Wednesday, May 25, 2011

Defined-Contribution Savings Plan v. Defined-Benefit Plan


With a few exceptions, Defined-Contribution Savings Plans were not initially created as retirement vehicles but rather as supplementary savings accounts.
--With a Defined-Contribution Savings Plan (401k, 403b, 457), only your contributions are defined
--A Defined-Contribution Savings Plan shifts all the responsibilities and all the risk from the employer to the employee; thus, your benefit is not guaranteed
--Your benefit is based upon investment earnings
--A Defined-Contribution Savings Plan does not have the “pooled investments, professional money managers, and shared administrative costs” that a Defined-Benefit Plan provides
--Your benefit ends when your account is exhausted
--There are no survivor or disability guarantees
--This plan does allow for portable assets
--Changeover costs to this plan would be significant
--Investment fees are paid by member
--On-going costs would be higher: in 2006, the expense ratio was 1.29%, 4.3x’s higher than a Defined-Benefit Plan; in 2004, the median cost was 1.4%, 4.7x’s higher than a Defined-Benefit Plan
--The State of Illinois will not “save money.”  Most of the State’s obligation to TRS is for contributions not paid during the past several decades; therefore, the deferred cost of underfunding cannot be eliminated by switching to a Defined-Contribution Savings Plan
--Shifting to a Defined-Contribution Savings Plan can raise annual costs by making it more difficult for Illinois to pay down existing liabilities. The plan will include fewer employees and fewer contributions going forward
--Even with Defined-Con­tribution Savings Plan option, States and localities are still left to deal with past underfunding
--“There is a $6.6 trillion deficit between what 401k account holders should have and what they actually have.”

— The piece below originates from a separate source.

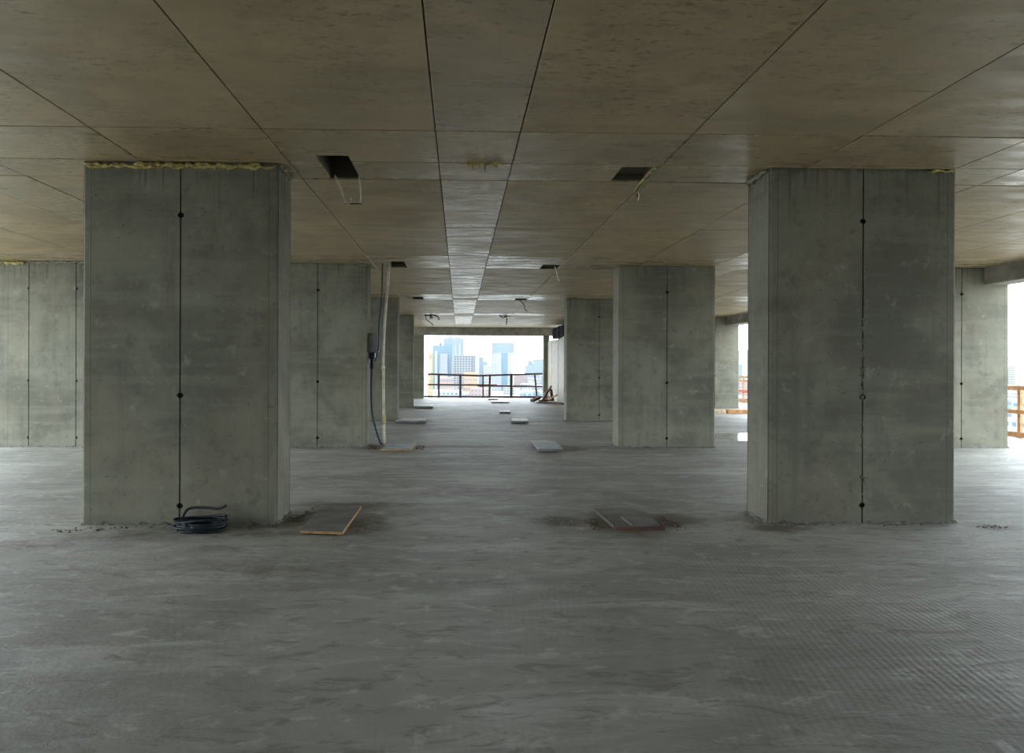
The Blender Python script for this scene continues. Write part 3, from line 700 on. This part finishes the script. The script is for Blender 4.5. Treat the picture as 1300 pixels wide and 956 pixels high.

Defined-Benefit Pension Plans are more certain.
--You cannot outlive the benefit
--You are not affected by Market volatility
--Defined-Benefit Pension Plan’s assets are held in trust and managed by professional investors
--Survivor and disability benefits are part of this plan
--This plan encourages a long-term career and stable workforce
--Since most Illinois teachers have not paid into Social Security, it is perhaps their only retirement guarantee
--This plan is the best choice for middle-class retirement
--Teachers with a Defined-Benefit Pension Plan are more likely to be self-sufficient and less likely to need public assistance 
--Your defined-benefit pension plan is associated with far fewer households that experience food privation, shelter adversity and health-care hardship
--Because teachers understand the value of such a plan, they are willing to give up higher wages
--TRS performance is well-diversified; it is in top ¼ of all public funds for the last 10 years
--Since 1982, the average rate of return has been 9.83 percent
--The costs for this plan are not excessive or expensive: 0.3% of total assets, and these costs are paid for by TRS.

Sources: The Teachers’ Retirement System, the Illinois Federation of Teachers, the National Institute on Retirement Security, Center for Retirement Research at Boston College, National Conference on Public Employee Retirement Systems, and Center on Budget and Policy Priorities    


1 comment:

  1. Good info, Glen. You deserve a lot of credit for defeat of this legislated robbery of our pension. Thanks again.